- REQUIRED TASK: Exactly repeat the material, dropping only the pictures.

- SUPPLIED MATERIAL:
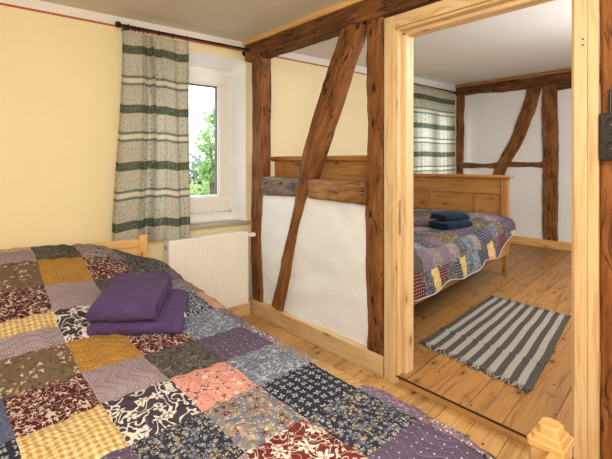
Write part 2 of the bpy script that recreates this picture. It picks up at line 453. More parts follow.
# ---- curtain cloth (uv.y = metres from the bottom hem along cloth, uv.x metres across)
def curtain_mat(name, zs_thick, zs_pair, k=1.0, transl=.25):
    t = NT(name); uv = t.uv(); sp = t.sep(uv)
    weave = t.noise(t.mapv(uv, (220, 220, 1)), 1.0, 2, .6)
    col = t.ramp(weave, [(.3, lin('#b9b6a8')), (.7, lin('#d6d3c6'))])
    col = t.mix(t.m('MULTIPLY', t.ss(t.noise(t.mapv(uv, (60, 7, 1)), 1.0, 2), .45, .7), .25), col, lin('#9d9a8c'))
    tu = t.vm('ADD', t.mapv(uv, (1, 1, 1)), (3.1, 7.7, 0))
    d = t.vor(tu, 22 / k, .7)
    col = t.mix(t.m('MULTIPLY', t.ss(d.outputs['Distance'], .17, .1), .75), col, lin('#6f7567'))
    def band(z, h):
        return t.ss(t.m('ABSOLUTE', t.m('SUBTRACT', sp[1], z)), h * .5 + .0015, h * .5 - .0015)
    fl = t.noise(t.mapv(uv, (95, 95, 1)), 1.0, 2, .6, .8)
    green = t.ramp(fl, [(.4, lin('#35423a')), (.54, lin('#4d5b50')), (.64, lin('#959b88'))])
    for z in zs_thick:
        col = t.mix(t.m('MULTIPLY', band(z, .088 * k), .7), col, lin('#c9bf9f'))
        col = t.mix(t.m('MULTIPLY', band(z, .062 * k), .93), col, green)
    for z in zs_pair:
        col = t.mix(t.m('MULTIPLY', band(z, .070 * k), .85), col, lin('#56625a'))
        col = t.mix(t.m('MULTIPLY', band(z, .052 * k), .6), col, lin('#9aa093')); col = t.mix(band(z, .032 * k), col, lin('#ded7c2'))
    t.set(col, .9, t.bump(weave, .3, .002), spec=.1)
    tr = t.n('BsdfTranslucent'); t.put(tr.inputs[0], col)
    mx = t.n('MixShader'); mx.inputs[0].default_value = transl
    t.t.links.new(t.b.outputs[0], mx.inputs[1]); t.t.links.new(tr.outputs[0], mx.inputs[2]); t.t.links.new(mx.outputs[0], t.out.inputs[0])
    return t.mat

# ------------------------------------------------------------------ camera
FPX, HY = 405.0, 162.0
TH = math.atan(366 / FPX)
cam_d = bpy.data.cameras.new('camera'); cam = bpy.data.objects.new('camera', cam_d); COL.objects.link(cam)
cam_d.sensor_width = 36.0; cam_d.sensor_fit = 'HORIZONTAL'; cam_d.lens = 36 * FPX / 612
cam_d.shift_y = -(229.5 - HY) / 612
cam_d.clip_start = .02
cam.location = (0, 0, 1.3); cam.rotation_euler = (PI / 2, 0, -TH)
SC.camera = cam

# ------------------------------------------------------------------ frames
PX = 2.0                                  # room-side face of the timber partition
W1 = ((PX, 3.0, 0), math.atan2(-0.0749388, 0.9971882))   # window wall, first room
A2 = math.atan2(.43, 4.6)
W2 = ((PX, 3.0, 0), A2)                   # window wall, second room
CZ = 2.35
def ceil2(x): return 2.35 + (x - 2.1) * .06
BA = math.radians(4.64)                   # floor board direction

# ------------------------------------------------------------------ floors
def boards(name, x0, x1, y0, y1, ztop, seam0, width, mat, label, clip_left=None, thick=.03):
    mb = MB(); c, s = math.cos(BA), math.sin(BA)
    k0 = int((y0 - 1.2 - seam0) / width) - 1; k1 = int((y1 + .6 - seam0) / width) + 1
    for k in range(k0, k1):
        ta, tb = seam0 + k * width + .0013, seam0 + (k + 1) * width - .0013
        col = random.random(); o = random.uniform(0, 30)
        # board strip between t=ta..tb clipped to the room rectangle (convex clip)
        def w(sx, t): return (c * sx - s * t, s * sx + c * t)
        poly = [w(-3, ta), w(9, ta), w(9, tb), w(-3, tb)]
        for axis, lim, sign in ((0, x0, 1), (0, x1, -1), (1, y0, 1), (1, y1, -1)):
            out = []
            for i in range(len(poly)):
                p, q = poly[i], poly[(i + 1) % len(poly)]
                dp, dq = sign * (p[axis] - lim), sign * (q[axis] - lim)
                if dp >= 0: out.append(p)
                if dp * dq < 0:
                    tt = dp / (dp - dq); out.append((p[0] + (q[0] - p[0]) * tt, p[1] + (q[1] - p[1]) * tt))
            poly = out
            if not poly: break
        if len(poly) < 3: continue
        def uvp(p): return (-s * p[0] + c * p[1] + o, c * p[0] + s * p[1] + o)
        mb.face([(p[0], p[1], ztop) for p in poly], [uvp(p) for p in poly], 0, col)
        for i in range(len(poly)):
            p, q = poly[i], poly[(i + 1) % len(poly)]
            mb.face([(p[0], p[1], ztop - thick), (q[0], q[1], ztop - thick), (q[0], q[1], ztop), (p[0], p[1], ztop)],
                    [(uvp(p)[0], uvp(p)[1]), uvp(q), (uvp(q)[0], uvp(q)[1] + .02), (uvp(p)[0], uvp(p)[1] + .02)], 1 if thick < .02 else 0, col)
    # dark bed below the gaps
    mb.face([(x0, y0, ztop - thick * .5), (x1, y0, ztop - thick * .5), (x1, y1, ztop - thick * .5), (x0, y1, ztop - thick * .5)], None, 1)
    o = build(name, mb, [mat, plain('dark gap ' + name, '#3a2314', .9)])
    return tag(o, label, 'floor', kind='structure')
FZ2 = .05
boards('floor', -1.0, 2.0, -1.3, 3.3, 0.0, .770, .1585, M['floor_pine'], 'pale honey pine board floor of the front room beside the patchwork bed')
boards('floor_2', 1.988, 6.62, -.9, 3.5, FZ2, .467, .1765, M['floor_pine2'], 'knotty brown pine board floor of the room beyond the doorway', thick=.012)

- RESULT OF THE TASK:
Write part 2 of the bpy script that recreates this picture. It picks up at line 453. More parts follow.
# ---- curtain cloth (uv.y = metres from the bottom hem along cloth, uv.x metres across)
def curtain_mat(name, zs_thick, zs_pair, k=1.0, transl=.25):
    t = NT(name); uv = t.uv(); sp = t.sep(uv)
    weave = t.noise(t.mapv(uv, (220, 220, 1)), 1.0, 2, .6)
    col = t.ramp(weave, [(.3, lin('#b9b6a8')), (.7, lin('#d6d3c6'))])
    col = t.mix(t.m('MULTIPLY', t.ss(t.noise(t.mapv(uv, (60, 7, 1)), 1.0, 2), .45, .7), .25), col, lin('#9d9a8c'))
    tu = t.vm('ADD', t.mapv(uv, (1, 1, 1)), (3.1, 7.7, 0))
    d = t.vor(tu, 22 / k, .7)
    col = t.mix(t.m('MULTIPLY', t.ss(d.outputs['Distance'], .17, .1), .75), col, lin('#6f7567'))
    def band(z, h):
        return t.ss(t.m('ABSOLUTE', t.m('SUBTRACT', sp[1], z)), h * .5 + .0015, h * .5 - .0015)
    fl = t.noise(t.mapv(uv, (95, 95, 1)), 1.0, 2, .6, .8)
    green = t.ramp(fl, [(.4, lin('#35423a')), (.54, lin('#4d5b50')), (.64, lin('#959b88'))])
    for z in zs_thick:
        col = t.mix(t.m('MULTIPLY', band(z, .088 * k), .7), col, lin('#c9bf9f'))
        col = t.mix(t.m('MULTIPLY', band(z, .062 * k), .93), col, green)
    for z in zs_pair:
        col = t.mix(t.m('MULTIPLY', band(z, .070 * k), .85), col, lin('#56625a'))
        col = t.mix(t.m('MULTIPLY', band(z, .052 * k), .6), col, lin('#9aa093')); col = t.mix(band(z, .032 * k), col, lin('#ded7c2'))
    t.set(col, .9, t.bump(weave, .3, .002), spec=.1)
    tr = t.n('BsdfTranslucent'); t.put(tr.inputs[0], col)
    mx = t.n('MixShader'); mx.inputs[0].default_value = transl
    t.t.links.new(t.b.outputs[0], mx.inputs[1]); t.t.links.new(tr.outputs[0], mx.inputs[2]); t.t.links.new(mx.outputs[0], t.out.inputs[0])
    return t.mat

# ------------------------------------------------------------------ camera
FPX, HY = 405.0, 162.0
TH = math.atan(366 / FPX)
cam_d = bpy.data.cameras.new('camera'); cam = bpy.data.objects.new('camera', cam_d); COL.objects.link(cam)
cam_d.sensor_width = 36.0; cam_d.sensor_fit = 'HORIZONTAL'; cam_d.lens = 36 * FPX / 612
cam_d.shift_y = -(229.5 - HY) / 612
cam_d.clip_start = .02
cam.location = (0, 0, 1.3); cam.rotation_euler = (PI / 2, 0, -TH)
SC.camera = cam

# ------------------------------------------------------------------ frames
PX = 2.0                                  # room-side face of the timber partition
W1 = ((PX, 3.0, 0), math.atan2(-0.0749388, 0.9971882))   # window wall, first room
A2 = math.atan2(.43, 4.6)
W2 = ((PX, 3.0, 0), A2)                   # window wall, second room
CZ = 2.35
def ceil2(x): return 2.35 + (x - 2.1) * .06
BA = math.radians(4.64)                   # floor board direction

# ------------------------------------------------------------------ floors
def boards(name, x0, x1, y0, y1, ztop, seam0, width, mat, label, clip_left=None, thick=.03):
    mb = MB(); c, s = math.cos(BA), math.sin(BA)
    k0 = int((y0 - 1.2 - seam0) / width) - 1; k1 = int((y1 + .6 - seam0) / width) + 1
    for k in range(k0, k1):
        ta, tb = seam0 + k * width + .0013, seam0 + (k + 1) * width - .0013
        col = random.random(); o = random.uniform(0, 30)
        # board strip between t=ta..tb clipped to the room rectangle (convex clip)
        def w(sx, t): return (c * sx - s * t, s * sx + c * t)
        poly = [w(-3, ta), w(9, ta), w(9, tb), w(-3, tb)]
        for axis, lim, sign in ((0, x0, 1), (0, x1, -1), (1, y0, 1), (1, y1, -1)):
            out = []
            for i in range(len(poly)):
                p, q = poly[i], poly[(i + 1) % len(poly)]
                dp, dq = sign * (p[axis] - lim), sign * (q[axis] - lim)
                if dp >= 0: out.append(p)
                if dp * dq < 0:
                    tt = dp / (dp - dq); out.append((p[0] + (q[0] - p[0]) * tt, p[1] + (q[1] - p[1]) * tt))
            poly = out
            if not poly: break
        if len(poly) < 3: continue
        def uvp(p): return (-s * p[0] + c * p[1] + o, c * p[0] + s * p[1] + o)
        mb.face([(p[0], p[1], ztop) for p in poly], [uvp(p) for p in poly], 0, col)
        for i in range(len(poly)):
            p, q = poly[i], poly[(i + 1) % len(poly)]
            mb.face([(p[0], p[1], ztop - thick), (q[0], q[1], ztop - thick), (q[0], q[1], ztop), (p[0], p[1], ztop)],
                    [(uvp(p)[0], uvp(p)[1]), uvp(q), (uvp(q)[0], uvp(q)[1] + .02), (uvp(p)[0], uvp(p)[1] + .02)], 1 if thick < .02 else 0, col)
    # dark bed below the gaps
    mb.face([(x0, y0, ztop - thick * .5), (x1, y0, ztop - thick * .5), (x1, y1, ztop - thick * .5), (x0, y1, ztop - thick * .5)], None, 1)
    o = build(name, mb, [mat, plain('dark gap ' + name, '#3a2314', .9)])
    return tag(o, label, 'floor', kind='structure')
FZ2 = .05
boards('floor', -1.0, 2.0, -1.3, 3.3, 0.0, .770, .1585, M['floor_pine'], 'pale honey pine board floor of the front room beside the patchwork bed')
boards('floor_2', 1.988, 6.62, -.9, 3.5, FZ2, .467, .1765, M['floor_pine2'], 'knotty brown pine board floor of the room beyond the doorway', thick=.012)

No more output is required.